## [Exercise description]
Repeat, exactly and in full, the lines of the listing below, but without any pictures.

## [Information provided]
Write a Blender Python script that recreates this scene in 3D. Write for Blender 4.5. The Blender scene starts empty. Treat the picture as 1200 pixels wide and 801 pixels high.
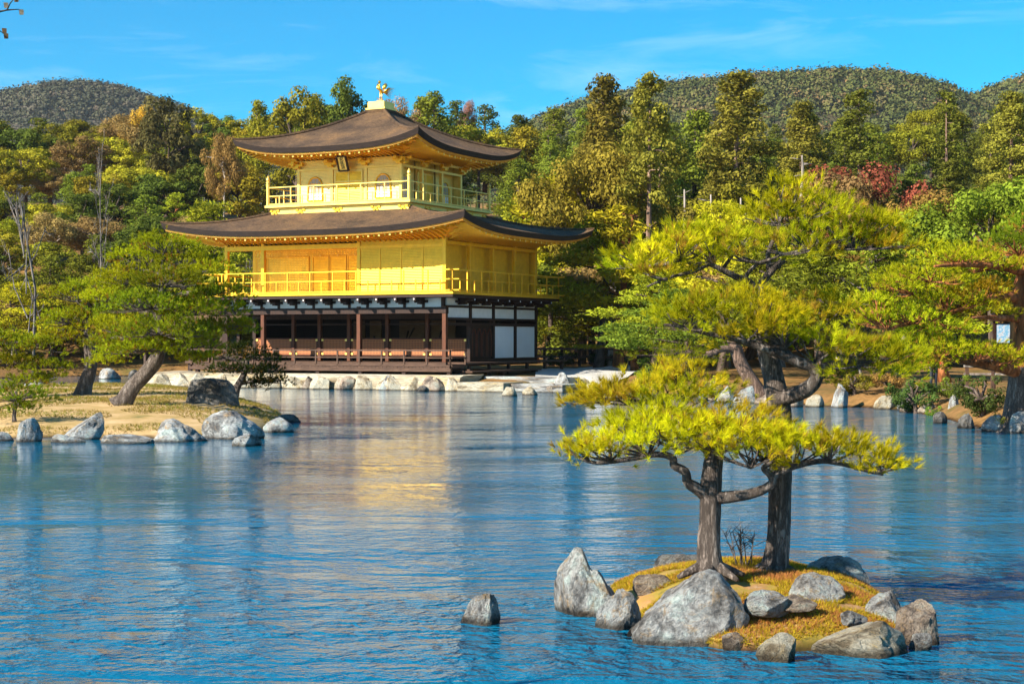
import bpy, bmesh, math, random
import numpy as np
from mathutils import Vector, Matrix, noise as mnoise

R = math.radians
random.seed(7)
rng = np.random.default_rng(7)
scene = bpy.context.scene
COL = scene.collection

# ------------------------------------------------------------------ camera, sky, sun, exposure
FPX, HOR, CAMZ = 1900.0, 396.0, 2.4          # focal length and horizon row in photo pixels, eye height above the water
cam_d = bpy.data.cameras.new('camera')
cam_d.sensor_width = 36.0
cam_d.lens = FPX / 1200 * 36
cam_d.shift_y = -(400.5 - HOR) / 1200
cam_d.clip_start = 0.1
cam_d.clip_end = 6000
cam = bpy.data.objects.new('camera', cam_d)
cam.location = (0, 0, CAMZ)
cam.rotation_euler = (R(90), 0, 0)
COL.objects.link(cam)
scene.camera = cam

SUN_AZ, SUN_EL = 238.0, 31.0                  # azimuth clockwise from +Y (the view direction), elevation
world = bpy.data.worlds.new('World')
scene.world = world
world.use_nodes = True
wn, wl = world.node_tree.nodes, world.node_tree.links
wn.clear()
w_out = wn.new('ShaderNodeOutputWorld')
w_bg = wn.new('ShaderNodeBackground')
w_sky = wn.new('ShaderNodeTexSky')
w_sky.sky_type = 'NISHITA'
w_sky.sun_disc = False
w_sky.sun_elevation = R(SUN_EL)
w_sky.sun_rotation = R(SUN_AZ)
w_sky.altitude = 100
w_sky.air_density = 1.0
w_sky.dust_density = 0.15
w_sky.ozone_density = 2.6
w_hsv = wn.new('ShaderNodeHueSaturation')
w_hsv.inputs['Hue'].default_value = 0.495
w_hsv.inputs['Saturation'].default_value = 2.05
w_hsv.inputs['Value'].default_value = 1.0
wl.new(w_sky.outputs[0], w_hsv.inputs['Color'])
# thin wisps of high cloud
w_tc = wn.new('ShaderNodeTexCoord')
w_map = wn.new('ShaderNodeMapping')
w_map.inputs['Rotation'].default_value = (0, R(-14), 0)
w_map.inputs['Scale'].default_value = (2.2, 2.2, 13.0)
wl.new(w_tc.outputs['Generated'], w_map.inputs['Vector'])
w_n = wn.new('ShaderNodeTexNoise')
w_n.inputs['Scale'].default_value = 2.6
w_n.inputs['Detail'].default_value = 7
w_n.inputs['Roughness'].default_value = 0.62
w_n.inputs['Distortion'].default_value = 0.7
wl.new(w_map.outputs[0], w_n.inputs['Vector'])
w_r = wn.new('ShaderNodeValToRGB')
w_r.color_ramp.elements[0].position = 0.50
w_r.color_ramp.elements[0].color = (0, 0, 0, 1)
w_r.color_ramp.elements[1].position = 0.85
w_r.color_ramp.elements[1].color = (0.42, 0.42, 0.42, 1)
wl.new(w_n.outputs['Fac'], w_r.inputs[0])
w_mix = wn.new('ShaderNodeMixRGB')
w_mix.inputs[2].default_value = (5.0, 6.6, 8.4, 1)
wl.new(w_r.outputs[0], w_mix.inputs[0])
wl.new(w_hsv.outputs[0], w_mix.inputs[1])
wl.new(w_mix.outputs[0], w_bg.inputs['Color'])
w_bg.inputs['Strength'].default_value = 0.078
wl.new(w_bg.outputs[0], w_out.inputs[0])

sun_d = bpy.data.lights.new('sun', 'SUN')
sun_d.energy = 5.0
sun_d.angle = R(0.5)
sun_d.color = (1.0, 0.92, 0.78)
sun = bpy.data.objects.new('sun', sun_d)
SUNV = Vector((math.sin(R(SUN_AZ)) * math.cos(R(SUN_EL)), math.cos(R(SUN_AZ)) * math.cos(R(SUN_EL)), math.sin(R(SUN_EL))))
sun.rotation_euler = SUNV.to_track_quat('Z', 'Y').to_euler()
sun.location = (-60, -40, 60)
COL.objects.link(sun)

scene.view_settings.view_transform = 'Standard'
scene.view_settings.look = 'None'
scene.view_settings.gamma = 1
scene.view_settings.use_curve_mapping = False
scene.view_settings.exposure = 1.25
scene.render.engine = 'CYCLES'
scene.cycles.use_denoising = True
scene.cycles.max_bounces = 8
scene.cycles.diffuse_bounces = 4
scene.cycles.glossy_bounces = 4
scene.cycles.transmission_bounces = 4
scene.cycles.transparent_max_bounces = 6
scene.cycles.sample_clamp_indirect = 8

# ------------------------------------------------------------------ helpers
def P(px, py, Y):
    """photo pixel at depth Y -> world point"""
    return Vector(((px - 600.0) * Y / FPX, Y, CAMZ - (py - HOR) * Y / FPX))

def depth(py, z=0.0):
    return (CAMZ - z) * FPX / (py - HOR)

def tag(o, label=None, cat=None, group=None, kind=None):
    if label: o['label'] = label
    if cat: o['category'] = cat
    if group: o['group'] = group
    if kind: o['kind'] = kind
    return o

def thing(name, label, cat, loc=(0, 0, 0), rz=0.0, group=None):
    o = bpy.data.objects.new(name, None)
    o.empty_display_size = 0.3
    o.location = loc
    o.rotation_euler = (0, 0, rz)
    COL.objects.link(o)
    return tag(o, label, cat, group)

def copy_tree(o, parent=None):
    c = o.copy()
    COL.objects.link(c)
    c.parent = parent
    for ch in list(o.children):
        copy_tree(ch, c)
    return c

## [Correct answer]
Write a Blender Python script that recreates this scene in 3D. Write for Blender 4.5. The Blender scene starts empty. Treat the picture as 1200 pixels wide and 801 pixels high.
import bpy, bmesh, math, random
import numpy as np
from mathutils import Vector, Matrix, noise as mnoise

R = math.radians
random.seed(7)
rng = np.random.default_rng(7)
scene = bpy.context.scene
COL = scene.collection

# ------------------------------------------------------------------ camera, sky, sun, exposure
FPX, HOR, CAMZ = 1900.0, 396.0, 2.4          # focal length and horizon row in photo pixels, eye height above the water
cam_d = bpy.data.cameras.new('camera')
cam_d.sensor_width = 36.0
cam_d.lens = FPX / 1200 * 36
cam_d.shift_y = -(400.5 - HOR) / 1200
cam_d.clip_start = 0.1
cam_d.clip_end = 6000
cam = bpy.data.objects.new('camera', cam_d)
cam.location = (0, 0, CAMZ)
cam.rotation_euler = (R(90), 0, 0)
COL.objects.link(cam)
scene.camera = cam

SUN_AZ, SUN_EL = 238.0, 31.0                  # azimuth clockwise from +Y (the view direction), elevation
world = bpy.data.worlds.new('World')
scene.world = world
world.use_nodes = True
wn, wl = world.node_tree.nodes, world.node_tree.links
wn.clear()
w_out = wn.new('ShaderNodeOutputWorld')
w_bg = wn.new('ShaderNodeBackground')
w_sky = wn.new('ShaderNodeTexSky')
w_sky.sky_type = 'NISHITA'
w_sky.sun_disc = False
w_sky.sun_elevation = R(SUN_EL)
w_sky.sun_rotation = R(SUN_AZ)
w_sky.altitude = 100
w_sky.air_density = 1.0
w_sky.dust_density = 0.15
w_sky.ozone_density = 2.6
w_hsv = wn.new('ShaderNodeHueSaturation')
w_hsv.inputs['Hue'].default_value = 0.495
w_hsv.inputs['Saturation'].default_value = 2.05
w_hsv.inputs['Value'].default_value = 1.0
wl.new(w_sky.outputs[0], w_hsv.inputs['Color'])
# thin wisps of high cloud
w_tc = wn.new('ShaderNodeTexCoord')
w_map = wn.new('ShaderNodeMapping')
w_map.inputs['Rotation'].default_value = (0, R(-14), 0)
w_map.inputs['Scale'].default_value = (2.2, 2.2, 13.0)
wl.new(w_tc.outputs['Generated'], w_map.inputs['Vector'])
w_n = wn.new('ShaderNodeTexNoise')
w_n.inputs['Scale'].default_value = 2.6
w_n.inputs['Detail'].default_value = 7
w_n.inputs['Roughness'].default_value = 0.62
w_n.inputs['Distortion'].default_value = 0.7
wl.new(w_map.outputs[0], w_n.inputs['Vector'])
w_r = wn.new('ShaderNodeValToRGB')
w_r.color_ramp.elements[0].position = 0.50
w_r.color_ramp.elements[0].color = (0, 0, 0, 1)
w_r.color_ramp.elements[1].position = 0.85
w_r.color_ramp.elements[1].color = (0.42, 0.42, 0.42, 1)
wl.new(w_n.outputs['Fac'], w_r.inputs[0])
w_mix = wn.new('ShaderNodeMixRGB')
w_mix.inputs[2].default_value = (5.0, 6.6, 8.4, 1)
wl.new(w_r.outputs[0], w_mix.inputs[0])
wl.new(w_hsv.outputs[0], w_mix.inputs[1])
wl.new(w_mix.outputs[0], w_bg.inputs['Color'])
w_bg.inputs['Strength'].default_value = 0.078
wl.new(w_bg.outputs[0], w_out.inputs[0])

sun_d = bpy.data.lights.new('sun', 'SUN')
sun_d.energy = 5.0
sun_d.angle = R(0.5)
sun_d.color = (1.0, 0.92, 0.78)
sun = bpy.data.objects.new('sun', sun_d)
SUNV = Vector((math.sin(R(SUN_AZ)) * math.cos(R(SUN_EL)), math.cos(R(SUN_AZ)) * math.cos(R(SUN_EL)), math.sin(R(SUN_EL))))
sun.rotation_euler = SUNV.to_track_quat('Z', 'Y').to_euler()
sun.location = (-60, -40, 60)
COL.objects.link(sun)

scene.view_settings.view_transform = 'Standard'
scene.view_settings.look = 'None'
scene.view_settings.gamma = 1
scene.view_settings.use_curve_mapping = False
scene.view_settings.exposure = 1.25
scene.render.engine = 'CYCLES'
scene.cycles.use_denoising = True
scene.cycles.max_bounces = 8
scene.cycles.diffuse_bounces = 4
scene.cycles.glossy_bounces = 4
scene.cycles.transmission_bounces = 4
scene.cycles.transparent_max_bounces = 6
scene.cycles.sample_clamp_indirect = 8

# ------------------------------------------------------------------ helpers
def P(px, py, Y):
    """photo pixel at depth Y -> world point"""
    return Vector(((px - 600.0) * Y / FPX, Y, CAMZ - (py - HOR) * Y / FPX))

def depth(py, z=0.0):
    return (CAMZ - z) * FPX / (py - HOR)

def tag(o, label=None, cat=None, group=None, kind=None):
    if label: o['label'] = label
    if cat: o['category'] = cat
    if group: o['group'] = group
    if kind: o['kind'] = kind
    return o

def thing(name, label, cat, loc=(0, 0, 0), rz=0.0, group=None):
    o = bpy.data.objects.new(name, None)
    o.empty_display_size = 0.3
    o.location = loc
    o.rotation_euler = (0, 0, rz)
    COL.objects.link(o)
    return tag(o, label, cat, group)

def copy_tree(o, parent=None):
    c = o.copy()
    COL.objects.link(c)
    c.parent = parent
    for ch in list(o.children):
        copy_tree(ch, c)
    return c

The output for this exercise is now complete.